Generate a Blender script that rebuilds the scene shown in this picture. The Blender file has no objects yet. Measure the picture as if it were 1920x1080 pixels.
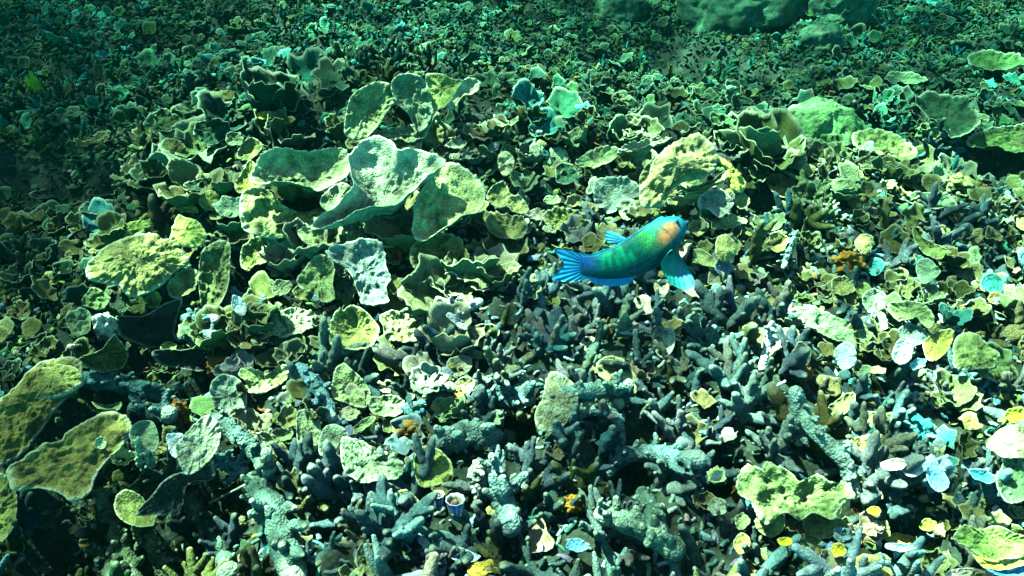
import bpy, math, random
import numpy as np
from mathutils import Vector, Matrix

# ------------------------------------------------------------------ camera, light, exposure
scene = bpy.context.scene
C = scene.collection
W0, H0 = 1920.0, 1080.0
HFOV = math.radians(62); FPX = (W0/2)/math.tan(HFOV/2)
PITCH = math.radians(40); CAMZ = 1.95
cam_d = bpy.data.cameras.new("camera"); cam = bpy.data.objects.new("camera", cam_d); C.objects.link(cam)
cam.location = (0, 0, CAMZ); cam.rotation_euler = (math.pi/2-PITCH, 0, 0)
cam_d.sensor_width = 36; cam_d.angle = HFOV; cam_d.clip_start = 0.05; cam_d.clip_end = 200
scene.camera = cam

SUN_AZ = Vector((-0.42, 0.30, 0)).normalized(); SUN_EL = math.radians(58)
sun_dir = Vector((SUN_AZ.x*math.cos(SUN_EL), SUN_AZ.y*math.cos(SUN_EL), math.sin(SUN_EL)))
world = bpy.data.worlds.new("World"); scene.world = world; world.use_nodes = True
wn = world.node_tree.nodes; wl = world.node_tree.links
sky = wn.new('ShaderNodeTexSky'); sky.sky_type = 'NISHITA'; sky.sun_disc = False
sky.sun_elevation = SUN_EL; sky.sun_rotation = math.atan2(SUN_AZ.x, SUN_AZ.y)
bg = wn['Background']; wl.new(sky.outputs[0], bg.inputs[0]); bg.inputs[1].default_value = 0.05
sl = bpy.data.lights.new("sun", 'SUN'); sl.energy = 5.0; sl.angle = math.radians(1.1); sl.color = (1.0, 0.86, 0.74)
so = bpy.data.objects.new("sun", sl); C.objects.link(so); so.location = (-2, 2, 8)
so.rotation_euler = (-sun_dir).to_track_quat('-Z', 'Y').to_euler()
scene.view_settings.view_transform = 'Standard'; scene.view_settings.look = 'None'
scene.view_settings.gamma = 1; scene.view_settings.use_curve_mapping = False
scene.view_settings.exposure = 3.9
scene.render.engine = 'CYCLES'
scene.cycles.transparent_max_bounces = 16; scene.cycles.max_bounces = 5; scene.cycles.diffuse_bounces = 0; scene.cycles.volume_bounces = 0

rng = np.random.default_rng(7); random.seed(7)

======

Problem to work on:
Repeat the lines of the listing above verbatim, beginning at its first line and ending at the line containing "from mathutils import Vector, Matrix", which is included. Omit pictures.

Result for this exercise:
Generate a Blender script that rebuilds the scene shown in this picture. The Blender file has no objects yet. Measure the picture as if it were 1920x1080 pixels.
import bpy, math, random
import numpy as np
from mathutils import Vector, Matrix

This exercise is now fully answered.